Why do stale biscuits go soft but cakes become hard? And what's in a pasty?

Sweet biscuits will absorb water and become soft over time, unless they have been made with invert sugar.
Sweet biscuits will absorb water and become soft over time, unless they have been made with invert sugar. Photo: Marina Oliphant


A colleague informed a group of us on a tea break in the staffroom that the defining difference between a cake and a biscuit is that a cake will harden and dry out when it goes stale, whereas a biscuit will go soggy when it is stale. Why this is so? H. Matthews

Was there a whiteboard involved and a performance assessment afterwards? Sorry, I just have this dystopic vision of a fluoro-lit workplace with staffroom. You can see why I work from home. The word "biscuit" is from the Latin, via French, bis (twice) and coctus (cooked). Think Italian biscotti, a sweetened bread that has been cooked twice. The original biscuit would have been baked in a hot oven then dried in a slow oven.

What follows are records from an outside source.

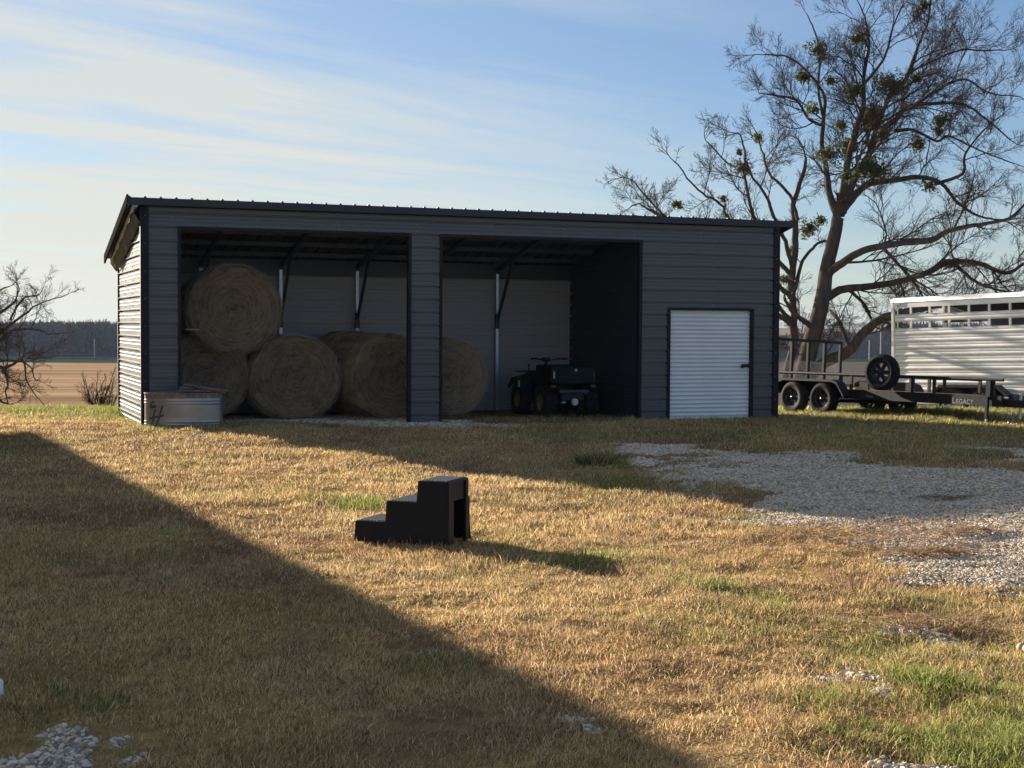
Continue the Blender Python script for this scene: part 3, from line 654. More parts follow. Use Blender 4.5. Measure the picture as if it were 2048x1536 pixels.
# ------------------------------------------------------------------ hay bales
def bale(u, v, rp_, d, label, m, length=1.25, squash=.96, seed=0, turn=0.):
    # centre seen at (u, v) with the end face at depth d in the shed
    s_ = s_of(u, d); base = shed_pt(s_, d); c = at(u, v, base.y); r = rp_/CF*base.y
    rnd = random.Random(seed)
    o = empty('hay_bale', shed_pt(s_, d+length/2, c.z-r*squash), YAW+turn, label, 'hay bale', 'round hay bales stored in the shed')
    mb = MB(); n = 64; prof = [(0.0, .035), (.25, .02), (.5, .012), (.75, .008), (.9, .012), (.965, .035), (.99, .07), (1.0, .13), (1.004, .5), (1.0, .87), (.985, .94), (.94, .985), (.5, .99), (0, 1.0)]
    vs = []; fs = []
    ph = [rnd.random()*6 for _ in range(6)]
    for i, (q, t) in enumerate(prof):
        for j in range(n):
            a = 2*math.pi*j/n
            w = 1+.012*math.sin(3*a+ph[0])+.010*math.sin(5*a+ph[1])+.007*math.sin(11*a+ph[2])+.006*rnd.uniform(-1, 1)
            flat = 1-.035*max(0, -math.sin(a))**4
            vs.append((q*r*w*math.cos(a), -length/2+t*length+.012*rnd.uniform(-1, 1), q*r*w*flat*squash*math.sin(a)))
    for i in range(len(prof)-1):
        for j in range(n): fs.append((i*n+j, (i+1)*n+j, (i+1)*n+(j+1) % n, i*n+(j+1) % n))
    mb.add(vs, fs, 0, True)
    b = mb.build('rolled_hay', m, o, loc=(0, 0, r*squash))
    # loose stalks standing off the surface
    k = 5200; a = rng.random(k)*6.283; onface = rng.random(k) < .55
    q = np.where(onface, np.sqrt(rng.random(k))*.97, 1.0)*r; yy = np.where(onface, -length/2+.01, (rng.random(k)-.5)*length*.96)
    P0 = np.stack([q*np.cos(a), yy, q*np.sin(a)*squash], -1)
    tang = np.stack([-np.sin(a), 0*a, np.cos(a)], -1); rad = np.stack([np.cos(a), 0*a, np.sin(a)], -1); ax = np.stack([0*a, -1+0*a, 0*a], -1)
    Ls = (.05+.10*rng.random(k))[:, None]; dirn = tang*rng.choice([-1, 1], k)[:, None] + rad*rng.normal(0, .25, k)[:, None] + ax*rng.random(k)[:, None]*.18
    outw = np.where(onface[:, None], ax, rad)
    P1 = P0+dirn*Ls+outw*.012*rng.random(k)[:, None]; P2 = P0+rad*.005+outw*.004; P0 = P0+outw*.002
    V = np.stack([P0, P1, P2], 1).reshape(-1, 3); F = np.arange(3*k).reshape(-1, 3)
    w = np_mesh('loose_stalks', V, F, m_straw, parent=o); w.location = (0, 0, r*squash)
    return o
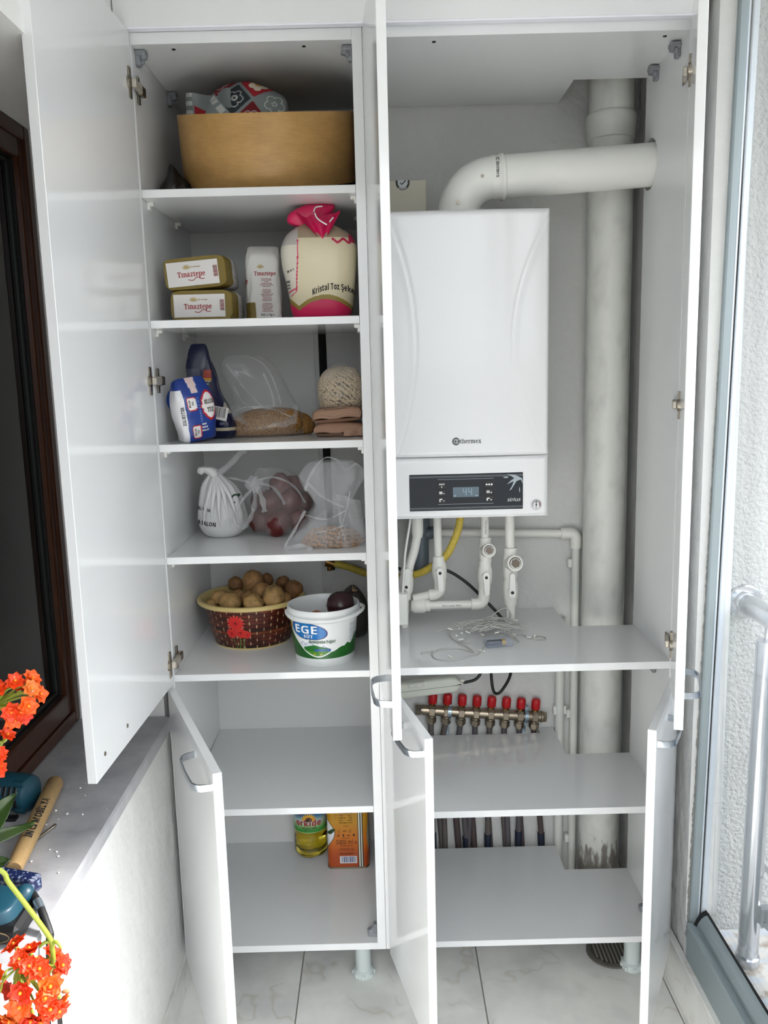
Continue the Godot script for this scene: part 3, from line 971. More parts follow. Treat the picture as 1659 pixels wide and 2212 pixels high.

"Cake" comes to us via English's Germanic roots: think kuchen in German, kage in Danish and kaka in Swedish. Originally made from dough, cakes became sweeter as sugar became cheaper. Now, biscuits are quite dry but white sugar is hydrophilic, meaning it loves water.

Over time, sweet biscuits will absorb water and become soft, unless they are made with invert sugar (a mixture of glucose and fructose), either chemically treated sugar or a natural product such as honey or golden syrup.

Cakes, however are made of a moist matrix of starch, sugar, fat and liquid. When you make the batter, the starch particles in the flour absorb water from the liquid, swell, turn into a gel and harden as the cake is baked. Over the next few days, however, the starch loses water again and begins to crystallise once more, hardening the cake.

If a cake has a lot of sugar this effect will be tempered by the water absorbed by the sugar. If a cake does not harden at all and was bought in a plastic wrapper, you will probably find it packed with hideous amounts of chemicals. It should only be used for jacking up old caravans.

Letters and feedback

In regards to Cornish pasties, many readers, such as J. Mooney, wrote in describing a traditional pasty recipe that has meat and vegetables in one end and fruit in the other. While the official European Protected Geographical Indication (PGI) states that only beef, swede, potato, onion and seasoning can be used in a Cornish pasty, there are many variations, including seafood pasties historically made along the English coast. One meat and fruit pasty-like dish from England is the Bedfordshire "clanger" that sees beef and vegetables in one end of the suet pastry envelope and fruit and/or jam in the other. The clanger was steamed and often baked to make a robust meal for field or factory workers.